The need for such a policy would seem obvious, but it took a Civil War to enact the legislation. During the 1850s similar bills had been proposed in Congress and passed by the House of Representatives. In the Senate, however, the proposals were defeated by Southern opposition. There was a political calculus to this: the South feared that the Western territories, once sufficiently populated to qualify for statehood, would enter the Union as states opposed to slavery. The South had a smaller population than the North (12 million vs. 18 million), a disparity evident in the demographically proportioned House of Representatives. However, the Senate’s composition was based on the number of states, and the slave states had a rough parity with the free states: 15 versus 18. But new states might tilt that balance, so the South opposed any legislation that promoted Western settlement.

But in 1862 the South was conspicuously absent from the U.S. Congress. The Homestead Act finally passed; and was signed by President Lincoln on May 20. Going into effect on January 1, 1863, the Act permitted any U.S. citizen, male or female, over the age of 21 to acquire 160 acres of land in the public domain. The applicant would need to file a claim at the nearest government land office and pay a registration fee of ten dollars. (Ten dollars in 1862 would be the equivalent of 1500 dollars today. So it was not a trivial amount but still a bargain.) Within six months of the application, the settler had to establish residency on the property. After five years of farming the land, the settler would be granted the deed of ownership. On January 1, 1863, the first day of the Homestead Act, 418 people filed their applications.

The land was free but not effortless. Just getting to the frontier was a difficult and expensive journey. The settlers traveled by covered wagon. The most common type was called the Prairie Schooner, a small and sturdy vehicle that could traverse the tall grass of the prairie. Its wagon ruts often were the only roads on the frontier. The Prairie Schooner might cost $75, more than $11,000 in today’s dollars. Four feet wide by twelve feet long and a canvas cover that reached ten feet, that wagon had to hold the settler’s family, the essential possessions including farm tools and seed, and at least a six months’ of food.

There were guidebooks at the time, and prospective settlers were recommended to take the following supplies: 150 lbs of floor, 20 lbs of corn meal, 50 lbs. of bacon, 40 lbs of sugar, 10 lbs. of coffee, 5 lbs. of salt (to preserve meat), and 15 lbs. of beans. Additional meat presumably could be killed along the way. Yes, guns were part of that essential inventory.

Everything that could be required had to be taken because the frontier had no convenience stores. The pioneer had to be self-sufficient. Of course, that packed wagon required draft animals to pull it; a team of six oxen or ten mules would suffice. (At $150 each a draft horse was a luxury, costing ten times the price of a mule.) Adding up the costs of the wagon, the draft team, the farm tools, and all the supplies, a settler was likely to have spent a minimum of $1000, our equivalent of $150,000.
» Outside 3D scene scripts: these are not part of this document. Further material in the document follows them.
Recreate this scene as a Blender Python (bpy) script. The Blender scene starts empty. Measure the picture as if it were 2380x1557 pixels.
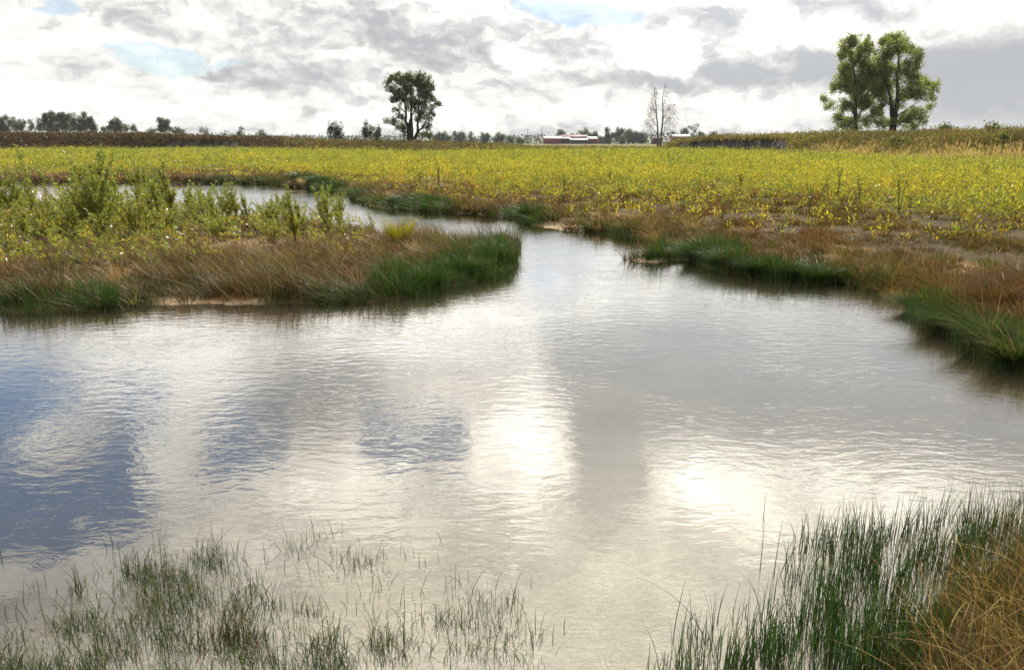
import bpy, math, random
import numpy as np

# ------------------------------------------------------------------ render
S = bpy.context.scene
CAMH = 1.8
FPX = 1731.5                     # focal length in units of a 2380 px wide frame
PITCH = math.radians(14.52)
cam_d = bpy.data.cameras.new('camera')
cam_d.sensor_width = 36.0
cam_d.lens = 36.0 * FPX / 2380.0
cam_d.clip_start = 0.05
cam_d.clip_end = 20000
cam = bpy.data.objects.new('camera', cam_d)
S.collection.objects.link(cam)
cam.location = (0, 0, CAMH)
cam.rotation_euler = (math.radians(90) - PITCH, 0, 0)
S.camera = cam
S.view_settings.view_transform = 'Standard'
S.view_settings.look = 'None'
S.view_settings.exposure = 0.0
S.view_settings.gamma = 1.0
S.cycles.max_bounces = 8
S.cycles.diffuse_bounces = 2
S.cycles.glossy_bounces = 2
S.cycles.transmission_bounces = 3
S.cycles.transparent_max_bounces = 8
S.cycles.sample_clamp_indirect = 4.0
S.cycles.sample_clamp_direct = 0.0
S.cycles.caustics_reflective = False
S.cycles.caustics_refractive = False

SUN_EL, SUN_AZ = 46.0, 14.0       # azimuth clockwise from +Y
SP, CP = math.sin(PITCH), math.cos(PITCH)


def ray(px, py):
    a = (np.asarray(px, float) - 1190) / FPX
    b = -(np.asarray(py, float) - 778.5) / FPX
    return a, CP + b * SP, -SP + b * CP


def G(px, py, z=0.0):
    x, y, zz = ray(px, py)
    t = (z - CAMH) / zz
    return x * t, y * t


def at(px, py, Y):
    x, y, z = ray(px, py)
    t = Y / y
    return float(x * t), float(Y), float(CAMH + z * t)


def topx(x, y, z):
    dep = y * CP + (CAMH - z) * SP
    up = y * SP - (CAMH - z) * CP
    return 1190 + FPX * x / dep, 778.5 - FPX * up / dep


def azel(px, py, refl=False):
    x, y, z = ray(px, py)
    az = math.degrees(math.atan2(x, y))
    el = math.degrees(math.atan2(z, math.hypot(x, y)))
    return az, (-el if refl else el)


# ------------------------------------------------------------------ world
W = bpy.data.worlds.new('World')
S.world = W
W.use_nodes = True
NT = W.node_tree
NT.nodes.clear()


class NB:
    def __init__(s, nt):
        s.nt = nt

    def new(s, t, **kw):
        n = s.nt.nodes.new(t)
        for k, v in kw.items():
            setattr(n, k, v)
        return n

    def put(s, sock, v):
        if isinstance(v, bpy.types.NodeSocket):
            s.nt.links.new(v, sock)
        else:
            sock.default_value = v

    def m(s, op, a, b=None, c=None, clamp=False):
        n = s.new('ShaderNodeMath', operation=op, use_clamp=clamp)
        for i, v in enumerate((a, b, c)):
            if v is not None:
                s.put(n.inputs[i], v)
        return n.outputs[0]

    def v(s, op, a, b=None, c=None, out=0):
        n = s.new('ShaderNodeVectorMath', operation=op)
        for i, x in enumerate((a, b, c)):
            if x is not None:
                s.put(n.inputs[i], x)
        return n.outputs[out]

    def scale(s, a, f):
        n = s.new('ShaderNodeVectorMath', operation='SCALE')
        s.put(n.inputs[0], a)
        s.put(n.inputs[3], f)
        return n.outputs[0]

    def comb(s, x, y, z=0.0):
        n = s.new('ShaderNodeCombineXYZ')
        for i, v in enumerate((x, y, z)):
            s.put(n.inputs[i], v)
        return n.outputs[0]

    def sep(s, v):
        n = s.new('ShaderNodeSeparateXYZ')
        s.put(n.inputs[0], v)
        return n.outputs

    def noise(s, vec, scale, detail=2, rough=0.5, dist=0.0, out='Fac', dim='3D', w=None):
        n = s.new('ShaderNodeTexNoise', noise_dimensions=dim)
        s.put(n.inputs['Vector'], vec)
        n.inputs['Scale'].default_value = scale
        n.inputs['Detail'].default_value = detail
        n.inputs['Roughness'].default_value = rough
        n.inputs['Distortion'].default_value = dist
        return n.outputs[out]

    def remap(s, v, a, b, c=0.0, d=1.0, smooth=False):
        n = s.new('ShaderNodeMapRange', interpolation_type='SMOOTHSTEP' if smooth else 'LINEAR')
        n.clamp = True
        s.put(n.inputs[0], v)
        for i, x in enumerate((a, b, c, d)):
            s.put(n.inputs[i + 1], x)
        return n.outputs[0]

    def ramp(s, v, stops, interp='LINEAR'):
        n = s.new('ShaderNodeValToRGB')
        s.put(n.inputs[0], v)
        cr = n.color_ramp
        cr.interpolation = interp
        while len(cr.elements) < len(stops):
            cr.elements.new(0.5)
        for e, (p, c) in zip(cr.elements, stops):
            e.position = p
            e.color = (*c, 1) if len(c) == 3 else c
        return n.outputs[0]

    def mix(s, f, a, b, blend='MIX'):
        n = s.new('ShaderNodeMix', data_type='RGBA', blend_type=blend)
        s.put(n.inputs[0], f)
        for i, v in ((6, a), (7, b)):
            if not isinstance(v, bpy.types.NodeSocket) and len(v) == 3:
                v = (*v, 1)
            s.put(n.inputs[i], v)
        return n.outputs[2]


w = NB(NT)
tc = w.new('ShaderNodeTexCoord')
D = w.v('NORMALIZE', tc.outputs['Generated'])
dx, dy, dz = w.sep(D)[0:3]
DEG = 57.29578
az = w.m('MULTIPLY', w.m('ARCTAN2', dx, dy), DEG)
el = w.m('MULTIPLY', w.m('ARCSINE', dz), DEG)
zc = w.m('MAXIMUM', dz, 0.0)
inv = w.m('DIVIDE', 1.0, w.m('ADD', zc, 0.10))
plane = w.comb(w.m('MULTIPLY', dx, inv), w.m('MULTIPLY', dy, inv), 0.0)   # cloud deck seen from below
AE = w.comb(az, el, 0.0)
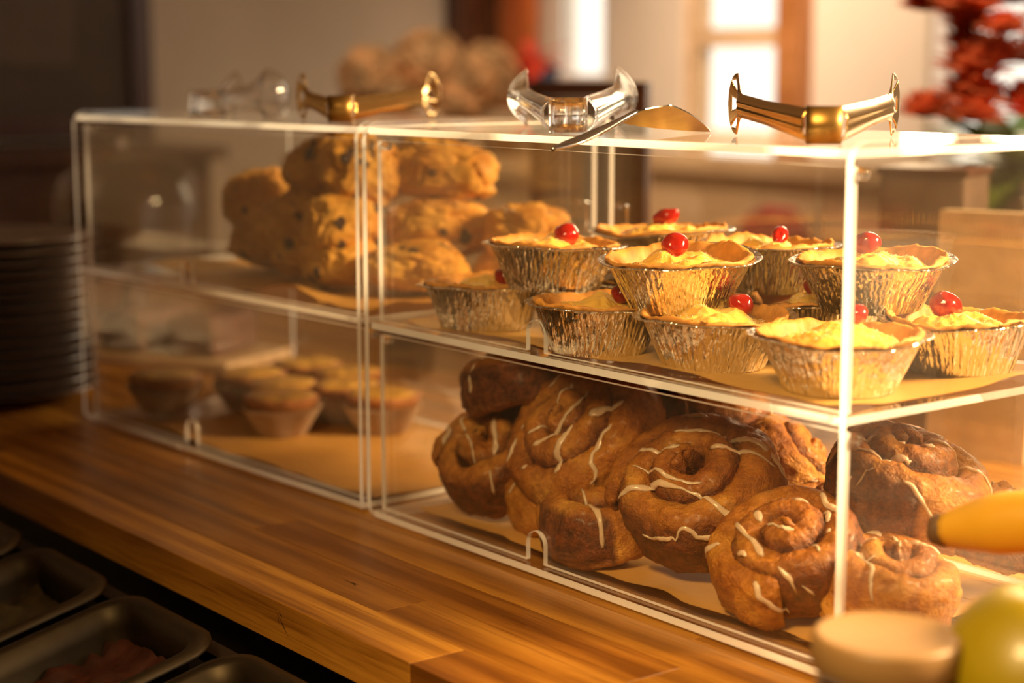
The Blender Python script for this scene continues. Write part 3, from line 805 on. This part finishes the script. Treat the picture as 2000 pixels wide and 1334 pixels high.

The settler would want to arrive on his claim in the spring, making full use of the growing season and have a harvested crop in the first year of his residence. Plowing the soil also provided the farmer with the construction materials for his first home. The Homestead Act required the settler to build a home on the land; so did common sense. No one would want to endure a prairie winter in a covered wagon. However, the common building materials of the East—wood and stone—were not found on the Great Plains. So the prairie itself would provide the building blocks. The sodhouse, composed of bricks of soil, because the standard home of those early pioneers. Each sod brick was approximately was 18 inches wide by 24 inches long, and weighed about 50 pounds; and the bricks had to be checked to remove any wildlife, especially snakes. It required an acre of sod, 3000 bricks, to build a one-room house just 16 feet wide and 20 feet long. The sod construction was solid and insulating: warm in the winter, cool in the summer, and also bulletproof. It was ugly and practical, exactly what the pioneer needed and no more than that.

If the settler could last five years, if the harvests proved worth the struggle, then the land was his. The local land office would grant the settler full title to the acreage. But, in fact, most applicants failed in their attempt at farming. The land grant records indicated that fewer than half of settlers held on for the required time. Despite that high toll, the Homestead Act was encouraging a Western migration and the settlement of the Great Plains.

In 1860, Nebraska’s population was 28,841; by 1870, it was 122,993. Nebraska became a state in 1867. The settlers moved further west. In 1870, Colorado’s population was 39,864, by 1880, it was 194,327. Colorado entered the union in 1876. South Dakota and North Dakota became states in 1889, and Wyoming in 1890. The development of the transcontinental railroad greatly improved travel to the west, but it was Homestead Act that gave people a reason to go there.

Ten percent of the United States—270 million acres– was settled through the Homestead Act. By 1900 over 600,000 claims had been filed. The Act remained in effect until 1986 encouraging settlement in Alaska, our last frontier. Today, the wagon rut trails of the Great Plains have been paved over by superhighways. The grass prairie now yields crops that feed America and the world. This is the legacy of the Homestead Act and the pioneers who pursued its promise.